November 18, 2019 14:30 IST

Chasing 275 for victory, India were in a spot of bother at 114/3 when Gambhir was joined by skipper Dhoni, and the two added 109 runs for the fourth wicket to help India to the famous victory.

Former India opener Gautam Gambhir on Monday suggested that it was then captain Mahendra Singh Dhoni who was responsible for him not getting a century in the 2011 World Cup final.

Gambhir starred for India, scoring 97 off 122 balls in the final of the 2011 World Cup, helping India win the title for the first time since 1983.

Gautam Gambhir starred for India, scoring 97 off 122 balls in the final of the 2011 World Cup, helping India win the title for the first time since 1983. Photograph: Getty Images

Chasing 275 for victory, India were in a spot of bother at 114/3 when Gambhir was joined by skipper Dhoni, and the two added 109 runs for the fourth wicket to help India to the famous victory.

Gambhi, however fell just three runs short of a century in a World Cup final and that rankles him to date.

Gambhir, who retired from all forms of cricket in December 2018, revealed that it was Dhoni who reminded him of being so close to the personal landmark, which in turn led to him playing a rash shot and get out.

"I have been asked this question many times, as to what happened when I was on 97. I tell everyone that before getting to 97, I never thought about my individual score, but only looked at the target set by Sri Lanka," Gambhir said in an interview with Lallantop.
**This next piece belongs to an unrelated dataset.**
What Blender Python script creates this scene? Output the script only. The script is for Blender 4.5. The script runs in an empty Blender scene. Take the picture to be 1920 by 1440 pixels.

"When your mind suddenly turns to your individual performance, individual score, then somewhere you have a rush of blood. Before that moment, my target was only to chase Sri Lanka's target. If only that target remained in my mind, maybe, I would have easily scored my hundred," said Gambhir, who was bowled by Thisara Perera for 97 while attempting a slog.

"Till I was on 97, I was in the present. But as soon as I thought that I am just three runs away from getting a hundred, the rush of blood caused by the desire to get to a hundred took over.

"That's why it's important to remain in the present... When I was walking back to the dressing room after being dismissed, I said to myself that these three runs would trouble me for the rest of my life and that is true. Even to this day, people ask me why I couldn't get those three runs," Gambhir said.